06/08/2010 - 28 Lượt xem

The MoF said it would closely control prices of goods and services with payments derived from the State budget; apply fees and prices subsidies; pool efforts to overcome difficulties for agriculture sector due to the long drought and bad weather and apply policies to help poor people and fishermen when prices increase high.

The MoF will continue to boost disbursement, especially disbursement of investment capital, particularly focusing on effective projects which are capable of being completed in 2008. The ministry will also continue to issue treasury bills and government bonds for investment in transports and irrigation and equitise State-owned enterprises as planned.

The work on inspection, control of the domestic market, fighting trade fraud and realisation of the State’s pricing policies will continue to be boosted. The MoF will also search for measures to support part of the population, especially poor people, policy beneficiaries and natural disaster-stricken victims.
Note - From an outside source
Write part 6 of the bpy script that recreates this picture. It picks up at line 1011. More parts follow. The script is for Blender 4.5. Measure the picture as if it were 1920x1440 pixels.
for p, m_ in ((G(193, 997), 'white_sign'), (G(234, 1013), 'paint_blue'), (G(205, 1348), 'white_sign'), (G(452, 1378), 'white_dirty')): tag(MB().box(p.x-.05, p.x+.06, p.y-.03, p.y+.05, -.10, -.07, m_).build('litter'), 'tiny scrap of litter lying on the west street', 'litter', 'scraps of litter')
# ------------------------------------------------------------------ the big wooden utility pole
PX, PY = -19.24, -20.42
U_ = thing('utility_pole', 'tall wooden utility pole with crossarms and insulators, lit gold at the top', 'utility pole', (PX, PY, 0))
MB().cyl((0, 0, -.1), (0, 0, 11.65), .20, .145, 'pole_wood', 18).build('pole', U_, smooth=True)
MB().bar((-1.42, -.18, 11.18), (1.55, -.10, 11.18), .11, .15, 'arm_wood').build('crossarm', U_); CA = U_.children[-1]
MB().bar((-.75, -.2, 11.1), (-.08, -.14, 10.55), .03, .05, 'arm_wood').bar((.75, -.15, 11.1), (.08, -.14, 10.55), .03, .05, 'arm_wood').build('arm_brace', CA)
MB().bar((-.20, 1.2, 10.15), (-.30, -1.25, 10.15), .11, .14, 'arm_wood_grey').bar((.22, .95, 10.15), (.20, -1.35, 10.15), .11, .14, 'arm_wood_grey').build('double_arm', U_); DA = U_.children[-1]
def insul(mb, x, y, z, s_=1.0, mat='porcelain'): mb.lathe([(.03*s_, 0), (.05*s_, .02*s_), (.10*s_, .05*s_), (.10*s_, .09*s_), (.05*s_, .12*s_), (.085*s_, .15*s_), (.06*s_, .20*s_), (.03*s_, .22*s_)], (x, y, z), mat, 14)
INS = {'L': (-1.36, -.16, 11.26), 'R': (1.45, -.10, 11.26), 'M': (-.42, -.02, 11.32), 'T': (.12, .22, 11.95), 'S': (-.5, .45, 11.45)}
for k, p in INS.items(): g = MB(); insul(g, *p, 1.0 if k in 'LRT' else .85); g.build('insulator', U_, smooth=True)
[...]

Incomes from securities investment of individual investors will not be subjected to tax this year. Initial public offerings by joint stock companies will be slackened, thus reducing the supply of “goods” to the stock market. Foreign investors are allowed to buy up to 40% stake in unlisted public companies. The State Capital Investment Corporation will buy certain stocks to help soothe the market. The MoF will closely co-ordinate with the State Bank of Vietnam in managing and supervising banking and stock market activities.

The State Bank of Vietnam’s measures mostly focus on management of monetary policies to clean up the operations of credit organisations to restrain inflation and control prices.

The State Bank of Vietnam (SBV) will widen the foreign currency trade band to 1% on either side of the average rate in the inter-banking market instead of the current 0.75% as of March 10.

SBV will maintain stable primary interest rates and use monetary policy tools to stabilise savings and lending interest rates in accordance with the market’s capital demand and supply.

SBV will also continue to provide capital support to commercial banks to ensure their liquidity through open-market transactions and other re-loaning instruments. The ceiling interest rates in open-market transactions will be fixed at 9-10%.

The SBV plan to issue VND 20.3 trillion of treasury bills scheduled for March 17 will be continued.  

Commercial banks are urged to continue to provide lending to securities investment in conformity with current regulations.